The following works will mainly focus on the deep analysis of the system performance and the system stability in the long-term measurement.
双管齐下,使数据上行传输更快捷
图片说明:图a是发射端传输信号NRZ和PAM-4的眼图,图b是系统传输的实物图,图c是用户接收到的信号Duo-binary和PAM-4的眼图,图d是用户接入的无源光网络示意图。
随着新兴多媒体业务的发展和移动回传的广泛应用,用户对网络带宽的需求在不断地增加。因此,具有100 Gb/s系统容量、支持单通道25 Gb/s传输速率的光接入网(PON)正在被广泛地讨论和研究。为了实现上行单波长25 Gb/s的传输速率,调制码型的选择、光器件的选择、以及在克服光纤累积色散的同时支持上行突发模式接收的技术方案的选择等,都是该系统需要考虑的主要因素。如何在取得较高系统性能的同时降低系统的成本,是实现上行100 Gb/s系统容量的关键。
上海交通大学区域光纤通信网与新型光通信系统国家重点实验室的义理林教授课题组提出了高阶调制码型结合部分色散补偿的方案,解决了100 G PON系统中上行传输所存在的上述问题,由此,使用低成本的光器件便可实现上行单波长25 Gb/s传输速率,并支持0-40 km高性能光接入。相关研究成果发表在Chinese Optics Letters 2017年第2期上(Honglin Ji, et al., Upstream Dispersion Management of 25 Gb/s Duobinary and PAM-4 Signals to Support 0-40 km Differential Reach)。
为了支持上行单通道25 Gb/s的传输速率,该工作采用低成本、低带宽的10 GHz电吸收调制激光器(EML)结合电双二进制(EDB)或四电平的脉冲幅度调制(PAM-4)码型的技术方案。
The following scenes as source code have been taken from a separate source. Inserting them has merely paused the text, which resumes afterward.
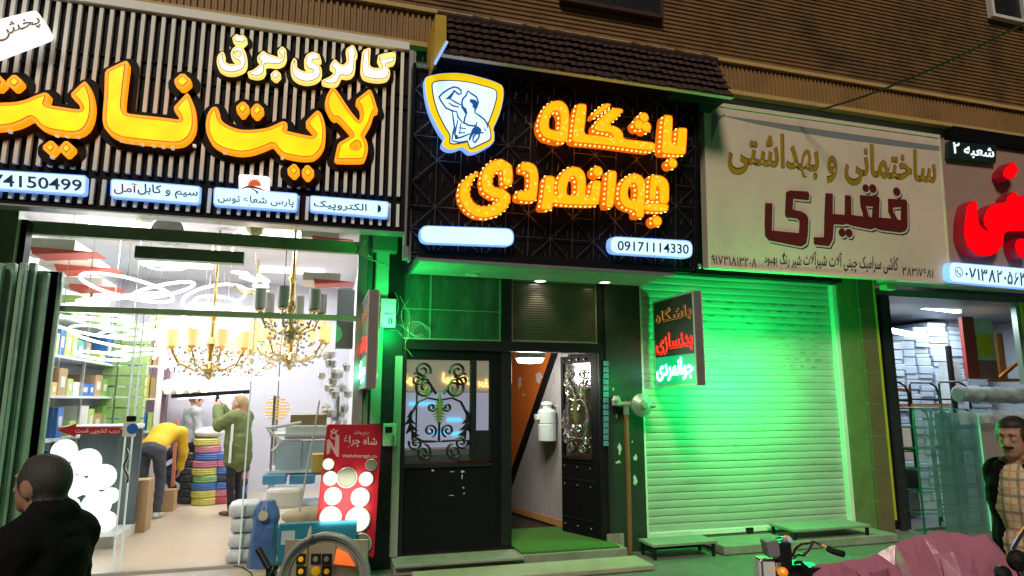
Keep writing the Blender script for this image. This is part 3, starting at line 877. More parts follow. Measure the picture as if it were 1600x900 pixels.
# tilted white light box at the far left of the sign
tb = MB(); q = [(-70, 48), (58, 15), (73, 44), (-55, 92)]
tb.mi = 0; tb.shape([rrect(SL, q, .05, .22)], SL, .02, .22)
tbo = tb.build('tilted_light_box', [M['wh_core']], sgn)
m = MB(); write(m, 'پخش', SL, [(-8, 40), (60, 22), (65, 42), (-3, 70)], .224, .01); m.build('outlined_word', mat('bronze_print', (.30, .17, .08), .5, var=.1), tbo)

# ------------------------------------------------------------------ gym sign
s_ = .1
GY = Plane((0, 6.4, P(640, 385, 6.4).z), (1, 0, 0), (0, -s_, 1))
gym = thing('gym_sign', (2.5, 6.5, GY.o.z), 'black gym sign with glowing amber letters, metal lattice and lit shield emblem', 'sign')
tl = GY.uv(650, 100); br = GY.uv(1087, 424)
gu0, gu1 = (GY.uv(650, 100)[0] + GY.uv(640, 385)[0]) / 2, (GY.uv(1089, 165)[0] + br[0]) / 2
gv0, gv1 = GY.uv(860, 407)[1], (tl[1] + GY.uv(1089, 165)[1]) / 2
m = MB()
def plbox(mb, pl, u0, v0, u1, v1, n0, n1):
    c = pl.w((u0 + u1) / 2, (v0 + v1) / 2, (n0 + n1) / 2)
    return mb.obox(c, pl.U * (abs(u1 - u0) / 2), pl.V * (abs(v1 - v0) / 2), pl.N * ((n1 - n0) / 2))
plbox(m, GY, gu0, gv0 - .03, gu1, gv1, -.16, -.06)
m.build('board', M['black'], gym)
m = MB(); st = .235; nu = int((gu1 - gu0) / st); nv = int((gv1 - gv0) / st)
stu, stv = (gu1 - gu0) / nu, (gv1 - gv0) / nv
rr = random.Random(3)
for i in range(nu + 1):
    for j in range(nv + 1):
        u, v_ = gu0 + i * stu, gv0 + j * stv
        if i < nu and rr.random() < .55: m.bar(GY.w(u, v_, -.03), GY.w(u + stu, v_, -.03), .007, .007)
        if j < nv: m.bar(GY.w(u, v_, -.028), GY.w(u, v_ + stv, -.028), .009, .009)
        if i < nu and j < nv:
            if (i + j) % 2: m.bar(GY.w(u, v_, -.026), GY.w(u + stu, v_ + stv, -.026), .007, .007)
            else: m.bar(GY.w(u + stu, v_, -.026), GY.w(u, v_ + stv, -.026), .007, .007)
        if i < nu:
            for q_ in range(2):
                x = u + stu * (q_ + .5) / 2 * 1.0; m.bar(GY.w(x, v_ + .02, -.02), GY.w(x, v_ + .1, -.0), .008, .008)
m.build('lattice', mat('lattice_metal', (.17, .165, .19), .3, .8, var=.2), gym)
for ua, ub in ((gu0 - .03, gu0), (gu1, gu1 + .03)):
    m = MB(); plbox(m, GY, ua, gv0 - .04, ub, gv1 + .02, -.16, -.0); m.build('side_trim', M['black'], gym)
DG = .17
z6 = lambda: Glyphs(GY, (700, 230), 7.5, DG)
z7 = lambda: Glyphs(GY, (880, 240), 7.5, DG)
z8 = lambda: Glyphs(GY, (820, 140), 5.926, DG)
def led_word(glyphs):
    bd = MB(); dots = MB()
    for gl in glyphs:
        gl.field(.04)
        L = gl.loops(0)
        bd.mi = 1; bd.shape(L, GY, .02, DG)
        bd.mi = 2; bd.shape(gl.loops(-.010), GY, DG, DG + .004, back=False)
        bd.mi = 0; bd.shape(gl.loops(-.014), GY, DG, DG + .008, back=False)
        for l in L:
            acc = 0
            for i in range(len(l)):
                a, b = l[i - 1], l[i]; d = math.dist(a, b); acc += d
                while acc > .055:
                    acc -= .055; t = 1 - acc / max(d, 1e-6)
                    p = (a[0] + (b[0] - a[0]) * t, a[1] + (b[1] - a[1]) * t)
                    c = GY.w(p[0], p[1], .09 + .04)
                    nrm = (GY.U * (b[1] - a[1]) - GY.V * (b[0] - a[0]))
                    if nrm.length > 1e-9: nrm.normalize()
                    dots.obox(c + nrm * .0, GY.U * .0085, GY.V * .0085, GY.N * .011)
    w_ = bd.build('lettering', [M['led'], M['ledside'], M['or_rim']], gym)
    dots.build('led_dots', M['leddot'], w_)
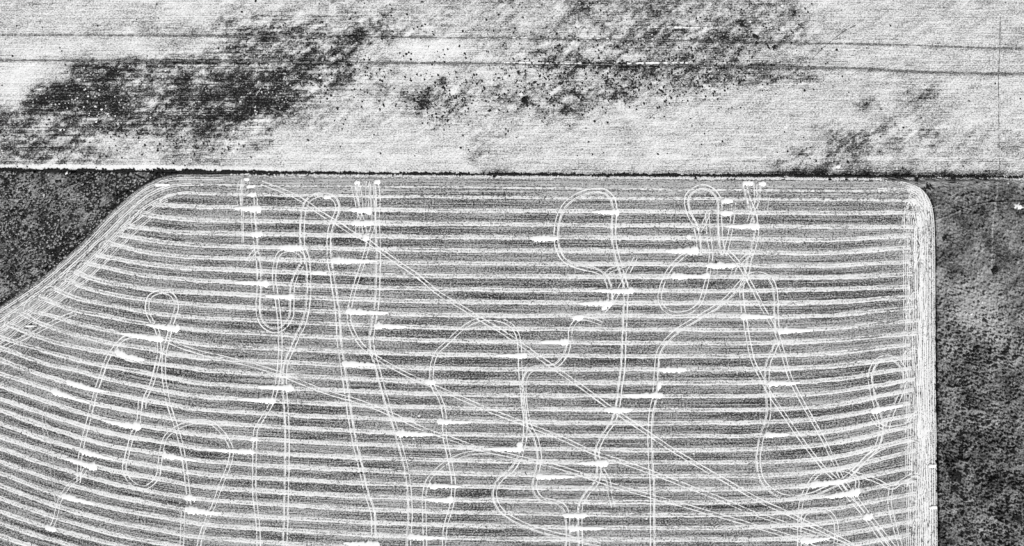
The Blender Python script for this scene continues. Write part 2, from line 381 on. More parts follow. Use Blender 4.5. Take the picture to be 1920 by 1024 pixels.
# headland strip lying along the field edge (trampled, lighter)
def off_path(off, i0, i1, step=3):
    P = OUTD[i0:i1:step]; N = normals(P); o = off if np.isscalar(off) else off
    return P + N*(np.asarray(o)[:, None] if not np.isscalar(o) else o)
def idx_at(x=None, y=None):
    if y is not None: return int(np.argmin(np.abs(OUTD[:, 1]-y) + (OUTD[:, 0] < 1740)*1e4))
    return int(np.argmin(np.abs(OUTD[:, 0]-x) + (OUTD[:, 0] > 1753)*1e4))
def band(name, i0, i1, w, mat, z, seed):
    P = OUTD[i0:i1:2]; N = normals(P); n = len(P); s = np.arange(n)*2.0; q = np.linspace(0, 1, 9)
    wv = w(s, P)*(.85 + .35*(fbm(s/14, s*0, seed, 3)-.5)*2)
    A = P[:, None, :] + N[:, None, :]*(q[None, :]*wv[:, None])[..., None]
    A[:, 0] = P + N*.0
    me = grid_mesh(name, X(A[..., 0]), Y(A[..., 1]), np.full((n, 9), z), (np.repeat(s[:, None]*S, 9, 1), q[None]*wv[:, None]*S), flip=True)
    tag(link(name, me, mat), kind='structure')
band('headland', 0, idx_at(x=420), lambda s, P: np.where(P[:, 0] < 300, 27, np.maximum(27-(P[:, 0]-300)*.2, 4)), M_HEAD, .03, 210)
band('headland', idx_at(x=1655), len(OUTD)-1, lambda s, P: np.interp(s, [0, 30, 75, 150, 260, 1500], [.5, 3, 22, 36, 34, 36]), M_HEADR, .033, 230)

# ------------------------------------------------------------------ rangeland either side
def rough(px, py, seed, a):
    h = fbm(px/7.0, py/7.0, seed, 4, .8)
    b = np.clip(vn(px/4.2, py/4.2, seed+9)-.5, 0, 1)*2.4
    return a*(4.2*(h-.35) + b*1.6)
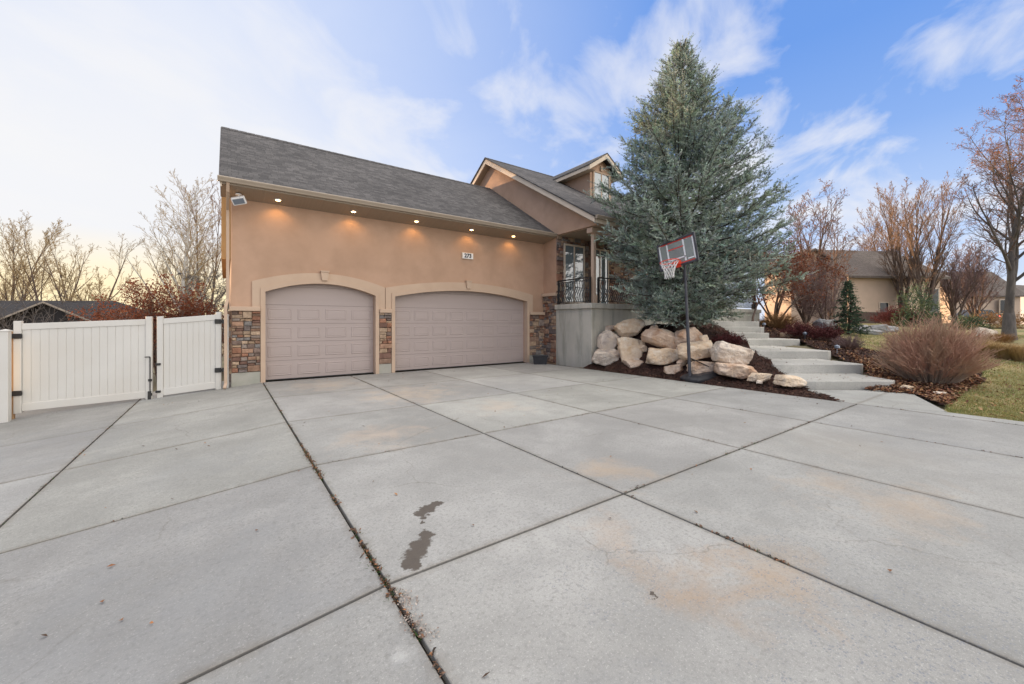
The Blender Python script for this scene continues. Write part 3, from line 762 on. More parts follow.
# recessed soffit lamps ------------------------------------------------
for u in (1.17, 3.16, 5.17, 7.27, 9.15):
    mb = MB(); mb.tube([(u, 12.68, 5.005), (u, 12.68, 5.03)], .095, 20)
    rg = mb.build('recessed_light', M['white'], house)
    b_ = MB(); b_.tube([(u, 12.68, 4.997), (u, 12.68, 5.003)], .055, 16); b_.build('lens', M['lamp'], rg)
    l = bpy.data.lights.new('soffit_lamp', 'SPOT'); l.energy = 8; l.color = (1, .52, .16); l.spot_size = math.radians(125); l.spot_blend = .6; l.shadow_soft_size = .06
    lo = bpy.data.objects.new('soffit_lamp', l); C.objects.link(lo); lo.location = (u, 12.68, 4.96); lo.rotation_euler = (math.radians(12), 0, 0)
# address plaque and floodlight -----------------------------------------
pl = thing('address_plaque', 'small pale address plaque reading 273 on the stucco above the wide garage door', 'sign', (7.27, NW, 4.1))
mb = MB(); mb.box((7.03, NW-.045, 3.98), (7.51, NW-.002, 4.22)); mb.build('plate', M['fascia'], pl, bevel=.012)
mb = MB(); mb.box((7.055, NW-.052, 4.0), (7.485, NW-.046, 4.2)); mb.build('face', M['white'], pl)
cu_ = bpy.data.curves.new('digits', 'FONT'); cu_.body = '273'; cu_.size = .2; cu_.align_x = 'CENTER'; cu_.align_y = 'CENTER'; cu_.extrude = .004; cu_.offset = .006
to = bpy.data.objects.new('digits_tmp', cu_); C.objects.link(to)
dg = bpy.context.evaluated_depsgraph_get(); me = bpy.data.meshes.new_from_object(to.evaluated_get(dg)); me.name = 'digits'
bpy.data.objects.remove(to)
me.transform(Matrix.Rotation(math.pi/2, 4, 'X')); me.transform(Matrix.Translation((0, -.058, 0))); me.materials.clear(); me.materials.append(M['black'])
do = bpy.data.objects.new('digits', me); C.objects.link(do); do.parent = pl
fl = thing('floodlight', 'white square floodlight under the garage eave corner', 'light', (.27, 12.62, 4.98))
mb = MB(); mb.tube([(.27, 12.62, 4.995), (.27, 12.62, 4.965)], .07, 14); mb.tube([(.27, 12.62, 4.97), (.30, 12.58, 4.90), (.27, 12.56, 4.86)], .022, 8); mb.build('mount', M['white'], fl)
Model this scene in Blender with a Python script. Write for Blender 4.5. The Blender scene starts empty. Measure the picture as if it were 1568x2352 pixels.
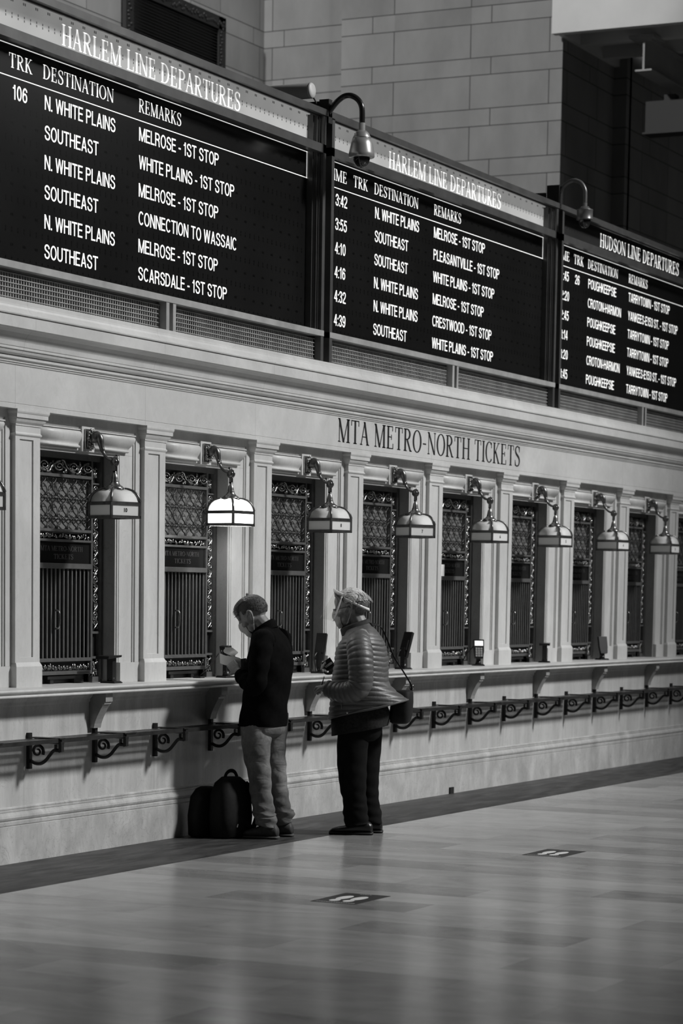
import bpy, bmesh, math, random
from mathutils import Vector, Matrix, Quaternion
random.seed(7)
S = bpy.context.scene
COL = S.collection
PI = math.pi

# ------------------------------------------------------------------ camera
F_PX, PY = 5727.82, 1960.0
YAW, PITCH, ROLL = 1.11413864, -0.10322793, -0.01490501
def cam_rot(a, b, c):
    base = Matrix(((1, 0, 0), (0, 0, -1), (0, 1, 0)))
    ry = Matrix(((math.cos(a), 0, -math.sin(a)), (0, 1, 0), (math.sin(a), 0, math.cos(a))))
    rx = Matrix(((1, 0, 0), (0, math.cos(b), math.sin(b)), (0, -math.sin(b), math.cos(b))))
    rz = Matrix(((math.cos(c), math.sin(c), 0), (-math.sin(c), math.cos(c), 0), (0, 0, 1)))
    return rz @ rx @ ry @ base                     # world -> (right, down, forward)
Rw = cam_rot(YAW, PITCH, ROLL)
cam_d = bpy.data.cameras.new('camera')
cam = bpy.data.objects.new('camera', cam_d); COL.objects.link(cam)
m3 = Matrix((Rw[0], -Rw[1], -Rw[2])).transposed()
cam.matrix_world = Matrix.Translation((0, -8.57, 1.68)) @ m3.to_4x4()
cam_d.sensor_fit = 'VERTICAL'; cam_d.sensor_height = 36.0; cam_d.sensor_width = 24.0
cam_d.lens = F_PX * 36.0 / 2352.0
cam_d.shift_y = (PY - 1176.0) / 2352.0
cam_d.clip_end = 300
cam_d.dof.use_dof = True; cam_d.dof.focus_distance = 16.8; cam_d.dof.aperture_fstop = 3.2
S.camera = cam

# ------------------------------------------------------------------ light
w = bpy.data.worlds.new('hall_ambient'); S.world = w; w.use_nodes = True
bg = w.node_tree.nodes['Background']; bg.inputs[0].default_value = (1, 1, 1, 1); bg.inputs[1].default_value = 0.02
def area(name, loc, target, size, power, size_y=None):
    d = bpy.data.lights.new(name, 'AREA'); d.energy = power; d.size = size
    if size_y: d.shape = 'RECTANGLE'; d.size_y = size_y
    o = bpy.data.objects.new(name, d); COL.objects.link(o); o.location = loc
    o.rotation_euler = (Vector(target) - Vector(loc)).to_track_quat('-Z', 'Y').to_euler()
    return o
def spot(name, loc, target, radius, power, cone, blend):
    d = bpy.data.lights.new(name, 'SPOT'); d.energy = power; d.shadow_soft_size = radius
    d.spot_size = math.radians(cone * 2); d.spot_blend = blend
    o = bpy.data.objects.new(name, d); COL.objects.link(o); o.location = loc
    o.rotation_euler = (Vector(target) - Vector(loc)).to_track_quat('-Z', 'Y').to_euler(); return o
spot('hall_spotlight', (25, -26, 24), (16.9, .5, 2.9), 2.2, 46000, 17, .75)  # unseen key from the hall side; cone shaped to leave the foreground floor darker
area('hall_ceiling_light', (27, -16, 20), (20, -1, 2), 10, 650)  # unseen soft fill added above the hall front in place of ambient
area('east_window_light', (48, -16, 17), (17, -1, 1.5), 7, 1500)
spot('upper_gallery_light', (2, 5.2, 12.5), (28, 4.3, 8.4), .4, 15500, 9, .4)  # unseen spot added to brighten the stone return and canopy face
spot('upper_wall_light', (20, -4, 14), (25, 6.4, 8.4), .6, 4200, 15, .8)  # unseen narrow spot added to brighten the upper left stone wall
S.view_settings.view_transform = 'Standard'; S.view_settings.look = 'None'
S.view_settings.exposure = 0.0; S.view_settings.gamma = 1.0
try: S.view_settings.use_curve_mapping = False
except Exception: pass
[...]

为了克服光纤传输的累积色散,同时考虑到EDB或PAM-4对光纤正色散和负色散的容忍性,该课题组首次提出了以部分色散补偿的方式实现0-40 km的差分距离传输。基于EDB调制的技术方案取得了到目前为止最高的上行功率预算39.5 dB。因此,在用户侧使用EML结合EDB调制格式,并在局端使用部分色散补偿的方式将是实现对称100 G-PON系统的一个很有吸引力的技术解决方案。
该课题组的胡卫生教授认为,该研究提出的基于部分色散补偿的方式结合低成本的光器件能实现较高的传输速率并取得较高的功率预算,推动了100 G-PON的标准化工作,对100 G-PON的实际部署具有一定的意义。
后续工作主要是对提出的技术方案的性能进行深入的分析,研究在长时间工作的情况下,该系统传输性能的稳定性。